Più in generale, i sogni a occhi aperti definiti “positivi-costruttivi” (che riguardano idee e programmi) hanno un impatto positivo sulla vita, al contrario dei “colpevoli-disforici”: incentrati su pensieri ostili (per esempio di rivalsa o vendetta), sui timori (come immaginare esiti negativi degli eventi) o sui sentimenti di rammarico (per esempio tornare ripetutamente a circostanze in cui si sarebbe voluto agire diversamente).
5. CHE IDEA!
Molti pensatori scientifici, tra cui Newton, Poincaré ed Einstein, hanno avuto ispirazioni in momenti in cui non erano concentrati sulle loro teorie ma intenti ad altro. È accaduto per caso? Forse no.
Una spiegazione viene da uno studio di Schooler e colleghi in cui i volontari dovevano trovare quanti più possibili usi alternativi di oggetti comuni, come un mattone.
Se ci si vuole cimentare in questo compito, c’è qualcosa di cui tener conto: molto probabile che vengano più idee se, dopo averci pensato per un po’ (2 min nello studio), ci si prende una pausa (12 min).
Ma molto dipende da quello che si fa in questo lasso di tempo: i partecipanti dello studio che si sono dedicati a un compito mentalmente poco impegnativo (che incoraggia quindi a vagare con la mente) hanno trovato più soluzioni creative di chi ne ha svolto uno più pesante o non ha fatto nulla.

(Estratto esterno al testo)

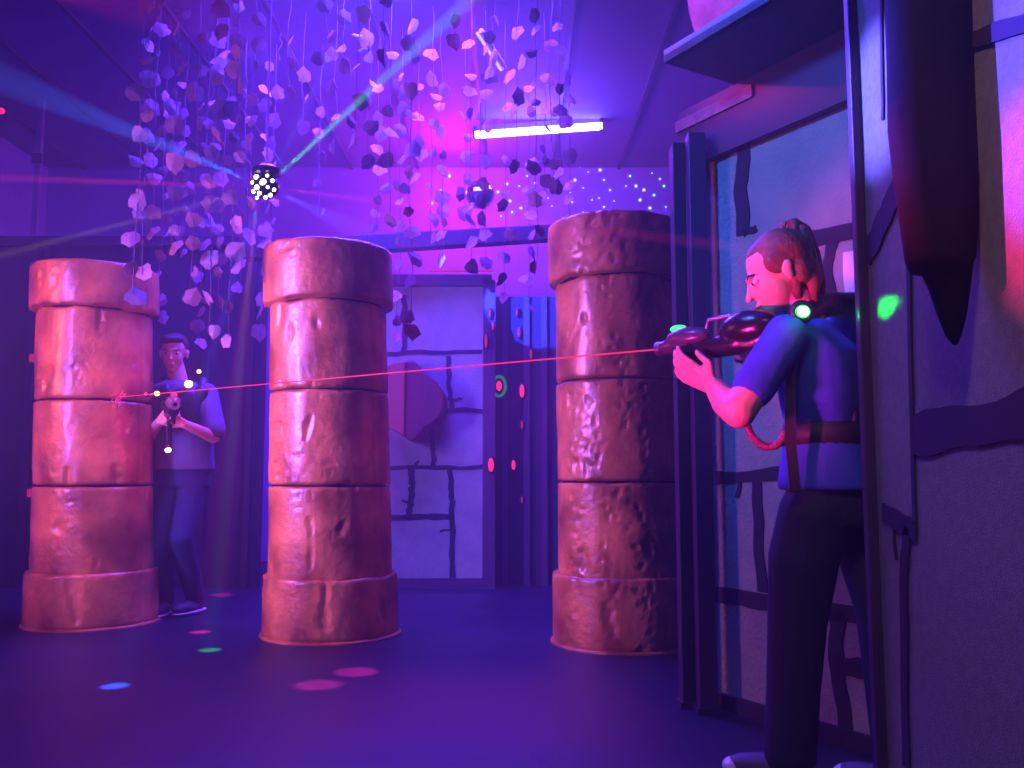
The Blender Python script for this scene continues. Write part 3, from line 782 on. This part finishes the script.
# ------------------------------------------------------------------ leaf garlands
def leaf(m, c, size, rot):
    pts = [(0, -.42), (.22, -.46), (.44, -.30), (.42, -.06), (.45, .14), (.24, .32), (0, .55), (-.24, .34), (-.46, .14), (-.43, -.08), (-.42, -.32), (-.2, -.47)]
    vs = [c+rot @ V((x*size*random.uniform(.85, 1.1), .10*size*(abs(x)*2)**2+.06*size*y, y*size)) for x, y in pts]
    vs.append(c+rot @ V((0, -.02*size, 0)))
    vs2 = [v+rot @ V((0, .003, 0)) for v in vs]
    n = len(pts)
    fs = [(i, (i+1) % n, n) for i in range(n)]+[(n+1+(i+1) % n, n+1+i, 2*n+1) for i in range(n)]+[(i, n+1+i, n+1+(i+1) % n, (i+1) % n) for i in range(n)]
    m.add(vs+vs2, fs)
gx = [(133, 5.0, 300), (141, 5.3, 275), (150, 5.9, 235), (158, 6.4, 320), (170, 5.2, 250), (181, 6.6, 255), (190, 5.7, 300), (199, 6.9, 345), (208, 5.3, 335), (219, 6.3, 305), (229, 5.1, 345), (240, 6.8, 290), (249, 5.8, 240), (260, 6.5, 335), (272, 6.9, 225),
      (288, 5.9, 95), (302, 6.4, 130), (318, 6.9, 215), (334, 6.2, 150), (343, 5.8, 70), (356, 5.4, 145), (368, 6.0, 165), (377, 6.7, 230), (389, 5.9, 225), (398, 6.6, 340), (409, 5.7, 335), (418, 6.9, 180), (431, 6.3, 240), (441, 6.6, 262), (454, 5.6, 45), (470, 6.1, 270), (486, 6.25, 265), (493, 5.8, 75),
      (505, 6.5, 300), (517, 6.0, 170), (529, 6.9, 310), (537, 5.6, 270), (545, 6.4, 200), (552, 6.1, 190), (561, 5.8, 175), (570, 6.6, 220), (280, 6.6, 60), (326, 5.6, 60), (465, 6.9, 215), (212, 6.0, 150), (172, 6.9, 150), (236, 5.6, 120), (384, 5.2, 60)]
where = lambda px: 'over the chipped column' if px < 160 else 'above the man' if px < 225 else 'left of the party light' if px < 262 else 'between the party light and ceiling' if px < 345 else 'above the smoother column' if px < 385 else 'in front of the painted block wall' if px < 470 else 'crossing the tube light' if px < 560 else 'beside the pitted column'
from collections import defaultdict
byw = defaultdict(list)
for g_ in sorted(gx): byw[where(g_[0])].append(g_[0])
ORD = ['first', 'second', 'third', 'fourth', 'fifth', 'sixth', 'seventh', 'eighth', 'ninth', 'tenth', 'eleventh', 'twelfth', 'thirteenth', 'fourteenth']
def garland_label(px):
    l = byw[where(px)]; return 'hanging leaf garland %s, %s of those from the left' % (where(px), ORD[l.index(px)])
for i, (px, Y, ye) in enumerate(gx):
    bot = at(px, ye, Y); top = V((bot.x, Y, HC)); pts = []
    n = 24
    for k in range(n+1):
        f = k/n; pts.append(V((bot.x+.025*noise.noise(V((f*5, i*3.7, 0))), Y+.02*noise.noise(V((f*5, i, 4))), HC+(bot.z-HC)*f)))
    t = thing('leaf_garland', '%s hanging garland of pale fabric leaves %s' % ('long' if ye > 250 else 'short' if ye < 130 else 'middling', where(px)), 'garland', top, 'leaf garlands hanging from the ceiling')
    t['label'] = garland_label(px)
    MB().tube(pts, .0025, 5).build('cord', 'cord', t)
    m = MB(); z = bot.z+.02
    while z < min(HC-.1, 4.0):
        f = (HC-z)/(HC-bot.z); c = pts[min(n, max(0, int(f*n)))]
        rot = (Matrix.Rotation(random.uniform(-1.1, 1.1), 3, 'Z') @ Matrix.Rotation(random.uniform(-.6, .7), 3, 'X') @ Matrix.Rotation(random.uniform(-1.2, 1.2)+(math.pi if random.random() < .4 else 0), 3, 'Y'))
        pxl = 512+FP*c.x/Y; pyl = 475-FP*(z-CH)/Y
        if not (468 < pxl < 608 and 116 < pyl < 146 and not 540 < pxl < 549): leaf(m, V((c.x+random.uniform(-.03, .03), c.y, z)), random.uniform(.075, .135), rot)
        z += random.uniform(.09, .25)
    m.build('leaves', 'petal', t)

# ------------------------------------------------------------------ lights
def area(name, loc, tgt, size, col, power, spread=180):
    l = bpy.data.lights.new(name, 'AREA'); l.energy = power; l.color = col; l.shape = 'RECTANGLE'; l.size = size[0]; l.size_y = size[1]; l.spread = R(spread)
    o = bpy.data.objects.new(name, l); COL.objects.link(o); o.location = loc
    o.rotation_euler = (V(tgt)-V(loc)).to_track_quat('-Z', 'Y').to_euler(); return o
def point(name, loc, col, power, r=.03):
    l = bpy.data.lights.new(name, 'POINT'); l.energy = power; l.color = col; l.shadow_soft_size = r
    o = bpy.data.objects.new(name, l); COL.objects.link(o); o.location = loc; return o
def spot(name, loc, tgt, col, power, ang, blend=.3, r=.01):
    l = bpy.data.lights.new(name, 'SPOT'); l.energy = power; l.color = col; l.shadow_soft_size = r; l.spot_size = R(ang); l.spot_blend = blend
    o = bpy.data.objects.new(name, l); COL.objects.link(o); o.location = loc
    o.rotation_euler = (V(tgt)-V(loc)).to_track_quat('-Z', 'Y').to_euler(); return o
BLUE = (.10, .07, 1); VIO = (.32, .12, 1); MAG = (1, .08, .55)
area('ceiling_wash', (-.9, 6.4, 4.3), (-.9, 6.6, 0), (2.6, 1.4), (.12, .03, 1), 650, 150)
point('haze_lamp', at(375, -50, 5.6), (.10, .06, 1), 720, .12)
area('ceiling_front_wash', (-.8, 2.8, 4.3), (-.8, 3.2, 0), (3, 2), (.015, .01, 1), 95)
area('column_key', (-4.7, 3.5, 2.2), (-.9, 5.4, 1.3), (.7, 1.4), (1, .14, .12), 44, 75)
area('violet_strip', (-3.7, 3.2, 1.9), (-.9, 5.4, 1.3), (.16, 1.8), (.24, .12, 1), 90, 75)
point('pink_haze_lamp', at(452, 185, 8.9), (1, .02, .5), 110, .08)
spot('pink_side', (-.6, 1.9, .95), (.62, 2.6, 1.28), (1, .03, .40), 280, 34, .8, .08)
spot('canopy_pink_light', (-2.2, 4.6, 3.6), (.7, 3.5, 2.85), (1, .03, .3), 420, 16, .6, .1)
spot('near_wall_fill', (.0, .5, 2.9), (XW, 1.5, 1.0), (.75, .38, .60), 120, 60, .8, .2)
point('tube_glow', at(538, 140, 8.2), (.13, .05, 1), 160, .3)
# beams
def beam(name, px, py, Y, col, power, ang, blend=.2):
    spot(name, D+(at(px, py, Y)-D).normalized()*.12, at(px, py, Y), col, power, ang, blend)
beam('beam_blue_left', 0, 78, 4.3, (.02, .14, 1), 15000, 8)
beam('beam_blue_right', 375, 237, 5.7, (.02, .05, 1), 9000, 12)
beam('beam_green', 380, 82, 4.2, (.005, 1, .08), 22000, 2.6)
beam('beam_red_up', 292, 60, 4.6, (1, .02, .2), 20000, 3)
beam('beam_blue_up', 330, 60, 4.5, (.05, .12, 1), 12000, 4)
beam('beam_red_left', 150, 183, 4.4, (1, .02, .06), 40000, 1.6)
beam('beam_yellow_left', 165, 213, 4.5, (.8, .5, .02), 25000, 1.3)
beam('beam_red_right', 360, 199, 4.4, (1, .02, .25), 40000, 1.0)
# spots of light on the floor
for nm, px, py, col, pw_ in (('floor_blue', 115, 686, (.01, .12, 1), 150), ('floor_red', 318, 685, (1, .02, .2), 260), ('floor_red', 356, 672, (1, .02, .2), 260), ('floor_red', 200, 632, (1, .02, .15), 160), ('floor_red', 222, 595, (1, .02, .15), 200), ('floor_green', 210, 650, (.02, 1, .2), 60)):
    g_ = ground(px, py); src = V((.1, 3.4, 4.2)) if px > 300 else D+V((0, -.16, -.12))
    spot(nm, src, g_, col, pw_*80, 3.2, .8)
# LED spill
point('green_spill', at(800, 312, YW-.26), (.02, 1, .1), .12, .02)
spot('green_bar', (.70, 2.52, hitW(886, 307).z), hitW(886, 307), (.01, 1, .04), 40, 6, .15)
point('red_spill', am(186, 384, -.70), (1, .03, .15), 3.2, .02)
point('red_spill', am(152, 394, -.72), (1, .08, .1), 2.2, .02)
point('red_spill', am(168, 450, -.55), (1, .03, .2), 1.2, .02)
spot('blue_patch', (-2.2, 3.1, 3.0), hitW(874, 100), (.10, .09, 1), 7000, 7, .9)
spot('blue_patch', (-2.2, 3.1, 3.0), hitW(1045, 75), (.08, .05, 1), 5500, 9, .8)
spot('pink_patch', (-2.2, 3.1, 2.8), hitW(1048, 195), (1, .02, .22), 1900, 7, .8)
spot('blue_wall_wash', (-.6, 2.2, 2.9), hitA(840, 200), (.05, .16, 1), 330, 60, .8, .1)

# ------------------------------------------------------------------ world haze
wd = bpy.data.worlds.new('world'); S.world = wd; wd.use_nodes = True
nt = wd.node_tree; nt.nodes['Background'].inputs[0].default_value = (0, 0, 0, 1); nt.nodes['Background'].inputs[1].default_value = 0
vs_ = nt.nodes.new('ShaderNodeVolumeScatter'); vs_.inputs['Density'].default_value = .023; vs_.inputs['Anisotropy'].default_value = .3
nt.links.new(vs_.outputs[0], nt.nodes['World Output'].inputs['Volume'])

for o_ in bpy.data.objects:
    if '_o' in o_.keys(): del o_['_o']
S.view_settings.view_transform = 'Standard'; S.view_settings.look = 'None'; S.view_settings.gamma = 1; S.view_settings.use_curve_mapping = False
S.view_settings.exposure = 0
S.cycles.use_denoising = True
S.cycles.max_bounces = 5; S.cycles.volume_bounces = 0; S.cycles.diffuse_bounces = 3
S.cycles.sample_clamp_indirect = 4
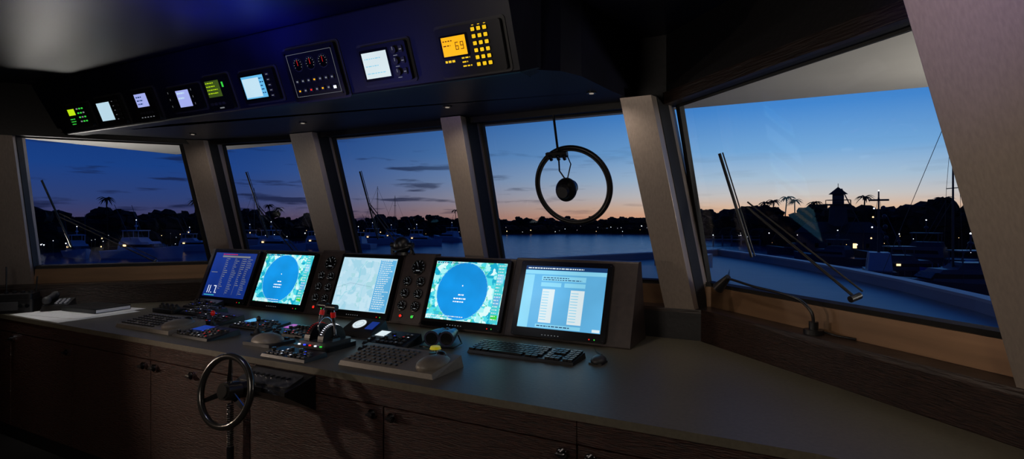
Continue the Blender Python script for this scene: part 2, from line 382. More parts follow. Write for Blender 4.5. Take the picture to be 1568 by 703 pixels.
for x,zz in ((-3.455,.743),(-3.345,.743),(-1.705,.743),(-1.595,.743),(-.80,.745),(-.69,.745),(-4.33,.725),(-3.0,.743),(-5.1,.74)):
    b=MB(); b.cyl((x,1.9155,zz),(x,1.900,zz),.021,CHR,seg=20); b.cyl((x,1.900,zz),(x,1.885,zz),.012,BLK,seg=16); b.cb((x,1.885,zz),(.036,.010,.010),BLK)
    b.obj('cabinet_latch',0.001)

# monitor housing
b=MB()
MU=Vector((0,.17,.44)).normalized(); HB=(0,2.96,.9)
def wedge(x0,x1,top=1.345,mat=HOUS,dy=0):
    k=(top-.9)/.44
    sec=[(2.965,.901),(2.965+.17*k,top),(3.20,top),(3.30,.901)]
    if x0<-4.3: sec=[(2.965,.901),(2.965+.17*k,top),(3.165,top),(3.19,.901)]
    b.loft([(x0,y+dy,z) for y,z in sec],[(x1,y+dy,z) for y,z in sec],mat)
wedge(-4.62,-3.935,1.35); wedge(-3.93,-3.30,1.35); wedge(-3.298,-3.075,1.365); wedge(-3.073,-2.50,1.35,); wedge(-2.498,-2.245,1.365); wedge(-2.243,-1.625,1.35); wedge(-1.622,-.85,1.36)
b.obj('monitor_housing',0.008)
def mon(x0,x1,h=.455,z0=.012):
    b=MB(); b.M=frame((x0,2.965+.364*z0,.901+.931*z0),(1,0,0),MU)
    w=x1-x0; b.rrect(w/2,h/2,w,h,.012,.001,.03,BEZ); 
    return b,w
zz=.0305
def bez(b,w):
    for i in range(6): b.rect(w*.5-.09+i*.02,.012,w*.5-.083+i*.02,.016,zz,E_DIM)
    b.disc(w-.06,.015,.0035,.029,.031,E_GRN,10); b.disc(w-.09,.015,.0035,.029,.031,E_RED,10)
    for sx in (.012,w-.012):
        for sy in (.012,.44): b.disc(sx,sy,.003,.029,.0315,CHR,8)
b,w=mon(-4.54,-3.96); b.rect(.03,.045,w-.03,.425,zz,E_NAVY); b.text(.13,.408,.3,1,.02,.006,E_RED,zz+.001); b.rect(.13,.385,w-.10,.400,zz+.001,E_DIM)
for xx,n_ in ((.20,16),(.31,18),(.40,14),(.47,18)):
    b.rect(xx-.008,.07,xx-.006,.38,zz+.001,E_DIM)
    for k in range(n_): b.rect(xx,.37-k*.017,xx+random.uniform(.012,.05),.375-k*.017,zz+.001,E_DIM)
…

«Ipotizziamo che il vagabondaggio mentale svolga un ruolo nel trovare nuove soluzioni a problemi già incontrati», sostiene Schooler. Ma per essere creativi non basta far viaggiare la mente: occorre intercettare potenziali idee brillanti che si mescolano ad altre nel flusso dei pensieri.
Quindi, essere consapevoli di ciò che si sta pensando (“Ho avuto una buona idea!”). Per questo, la creatività coinvolge più reti cerebrali, non solo quella che si attiva con i sogni a occhi aperti.
Insomma, dare il meglio è una questione di equilibrio tra mente a briglie sciolte e ripresa del controllo. E i perenni distratti andrebbero apprezzati: stare spesso tra le nuvole può denotare un cervello prolifico, non per forza disinteresse o indolenza.
Si pensi ai ragazzini con una mente troppo vivace per restare a lungo sui libri o in ascolto dell’insegnante, il cui rendimento può essere scarso (a volte perfino perché sono troppo avanti per le loro classi). O allo stereotipo dello scienziato svampito, sempre assorto nei suoi pensieri.
Comunque sia, chi viene ripreso perché sogna a occhi aperti potrebbe rispondere che il suo cervello è impegnato a programmare, prevedere, trovare soluzioni o, più semplicemente, a ricaricarsi.